Sunday, 09/16/07
Murfreesboro police take Spanish lessons

By BRANDON PUTTBRESE
Gannett Tennessee

MURFREESBORO — Murfreesboro police want to improve how they serve Hispanic residents by overcoming the current language barrier.

The city's Hispanic population has grown 145 percent since 2000, according to police officials.

"Communication is the key to serving all the people in our city,'' said Murfreesboro police Lt. Steve Teeters. "It's our job to provide service and, to do that adequately, we must have a basic understanding of Spanish.''

The department is determined to train all of its employees to speak some Spanish by 2008, Teeters said.

Recently, Knoxville Sgt. Savannah Ayub, a course instructor with the Tennessee Law Enforcement Innovation Center, spent some time teaching Spanish to 30 Murfreesboro officers, dispatchers and others who encounter Spanish-speaking residents on a daily basis.

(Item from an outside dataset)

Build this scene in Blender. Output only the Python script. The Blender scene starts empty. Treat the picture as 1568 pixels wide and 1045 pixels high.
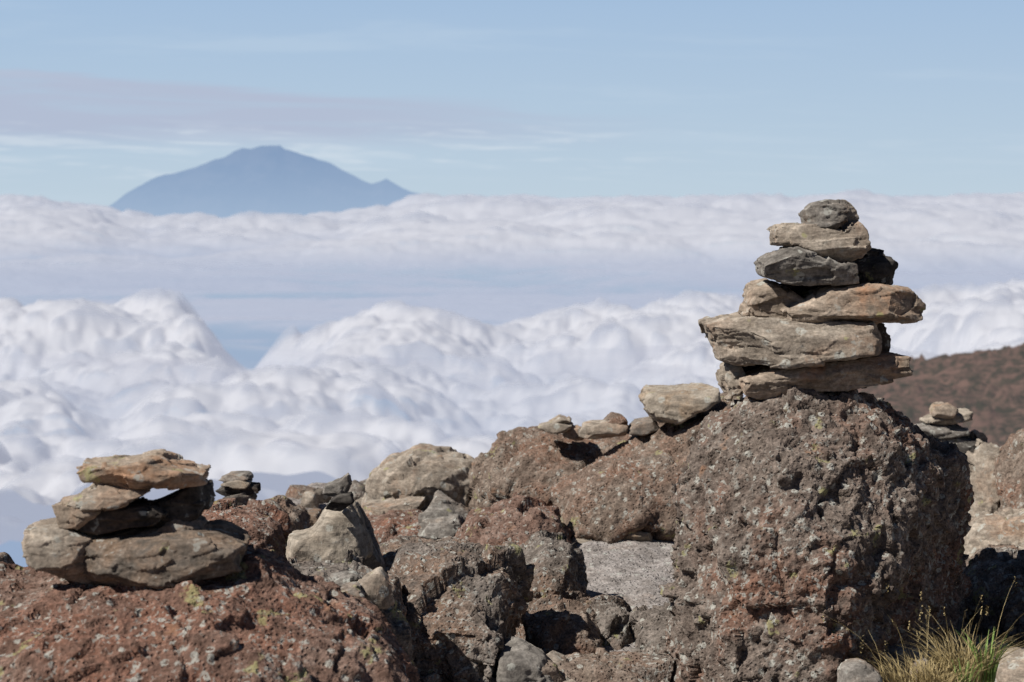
import bpy, bmesh, math, random, time
import numpy as np
from mathutils import Vector, Matrix
T0=time.time()
random.seed(7); rng=np.random.default_rng(7)
F=3049.0; TH=math.atan(222.5/F)
# ------------------------------------------------------------ helpers
def P(px,py,d):
    a=px-784.0; b=522.5-py
    y=F*math.cos(TH)+b*math.sin(TH); z=-F*math.sin(TH)+b*math.cos(TH)
    k=d/y
    return (a*k,d,z*k)
U=np.uint32
def hsh(ix,iy,iz,seed):
    h=(ix.astype(np.int64).astype(U)*U(73856093))^(iy.astype(np.int64).astype(U)*U(19349663))^(iz.astype(np.int64).astype(U)*U(83492791))^U((seed*2654435761)&0xffffffff)
    h^=h>>U(13); h*=U(0x5bd1e995); h^=h>>U(15); h*=U(0x27d4eb2d); h^=h>>U(14)
    return h
def r01(h,k=0):
    if k: 
        h=(h^U(k*0x9E3779B1&0xffffffff))*U(0x85ebca6b); h^=h>>U(13); h=h*U(0xc2b2ae35); h^=h>>U(16)
    return (h&U(0xffffff)).astype(np.float32)/np.float32(0xffffff)
def vnoise(p,seed=0):
    p=p.astype(np.float32); ip=np.floor(p); f=p-ip; f=f*f*f*(f*(f*6-15)+10)
    out=0
    for dx in (0,1):
        wx=f[:,0] if dx else 1-f[:,0]
        for dy in (0,1):
            wy=f[:,1] if dy else 1-f[:,1]
            for dz in (0,1):
                wz=f[:,2] if dz else 1-f[:,2]
                out=out+wx*wy*wz*r01(hsh(ip[:,0]+dx,ip[:,1]+dy,ip[:,2]+dz,seed))
    return out*2-1
def vn2(x,y,seed=0):
    ix=np.floor(x); iy=np.floor(y); fx=x-ix; fy=y-iy
    fx=fx**3*(fx*(fx*6-15)+10); fy=fy**3*(fy*(fy*6-15)+10); z=np.zeros_like(ix)
    g=lambda a,b:r01(hsh(ix+a,iy+b,z,seed))
    return ((g(0,0)*(1-fx)+g(1,0)*fx)*(1-fy)+(g(0,1)*(1-fx)+g(1,1)*fx)*fy)*2-1
def fb2(x,y,o=4,seed=0,gain=.5):
    a=1;s=0;t=0
    for i in range(o):
        ca,sa=math.cos(i*1.1),math.sin(i*1.1); k=2.03**i
        s=s+a*vn2((x*ca-y*sa)*k+i*17.3,(x*sa+y*ca)*k+i*9.1,seed+i); t+=a; a*=gain
    return s/t
def fbm(p,o=4,seed=0,gain=0.5):
    a=1;s=0;t=0
    for i in range(o):
        s=s+a*vnoise(p*(2.03**i)+i*17.3,seed+i); t+=a; a*=gain
    return s/t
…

"Every day I'm on duty there's a need for Spanish interpreters,'' Ayub said. "It's important for an officer to learn to communicate, even if it is on basic level. Language breaks down barriers.''

The goal is for Murfreesboro police to be able to recite and understand short phrases in Spanish for simple questioning and report information.

Patrol supervisor Sgt. Don Fanning, a student in the class, said the training is crucial.

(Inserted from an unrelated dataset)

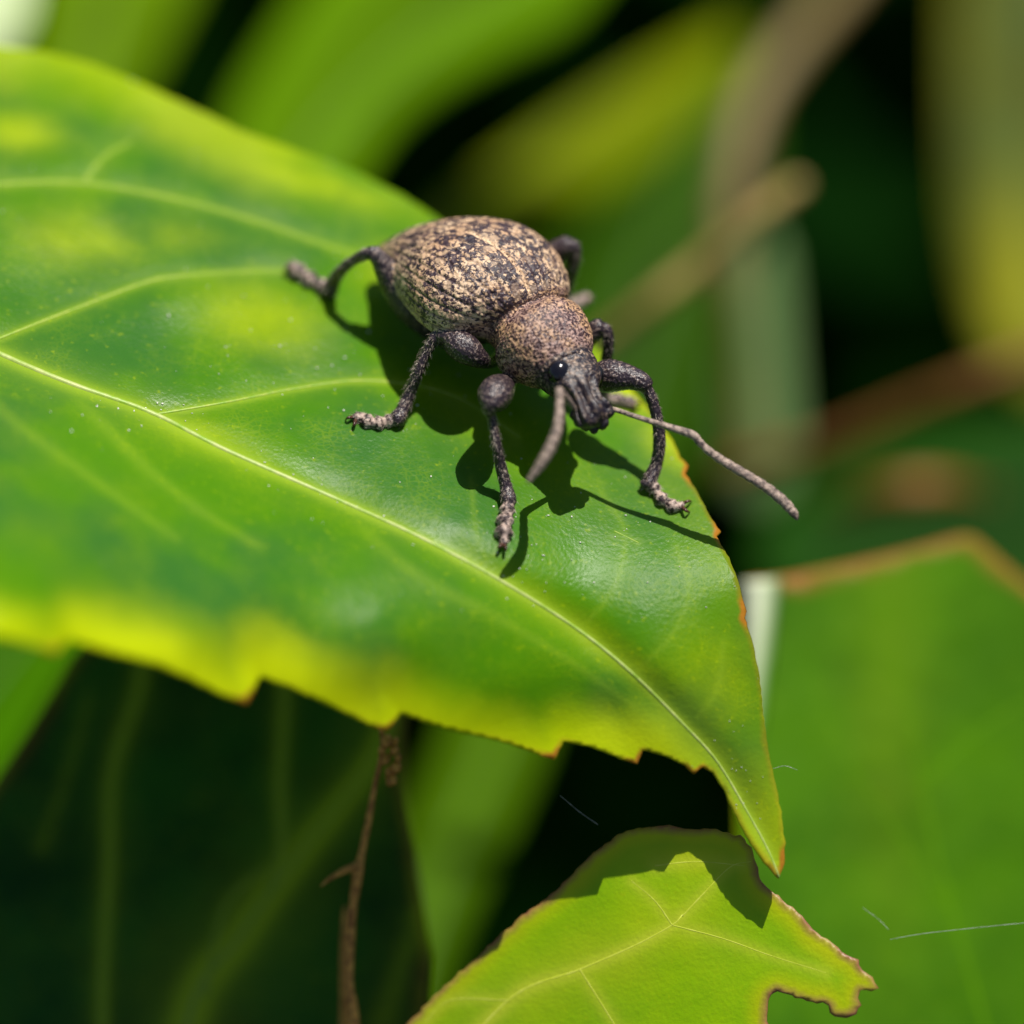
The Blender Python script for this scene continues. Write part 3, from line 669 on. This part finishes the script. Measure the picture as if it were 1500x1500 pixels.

"It's hard to be effective when you can't communicate,'' Fanning said, adding that he will likely use the language skills he learned in the three-day crash course every day.

Classes may save lives

Every second counts for officers responding to an emergency, and cutting out the call to an interpreter could save lives and solve more crimes, he added.

Officials hope the new training will alleviate the strain put on the department's four Spanish-speaking officers, who, in the past, have been routinely called upon to translate during emergency calls.

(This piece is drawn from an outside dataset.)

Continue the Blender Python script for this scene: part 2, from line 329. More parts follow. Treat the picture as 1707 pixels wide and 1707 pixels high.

Teeters said it's too soon to know whether the four summer and fall classes have helped reduce the department's dependency on these officers, but he is hopeful.

Other police officials in Rutherford County also have recognized the need to expand their language skills.

In Smyrna, similar training, started in January, has made a big difference, said Chief Kevin Arnold.

The language barrier had got so bad that the Smyrna Police Department purchased cell phones that victims and suspects used to call an interpreter or one of the department's 10 officers who speak Spanish.

"The classes have led to a break for our fluent speakers and taken some of the burden off them,'' Arnold said. But the bilingual staffers are still an integral part of operations.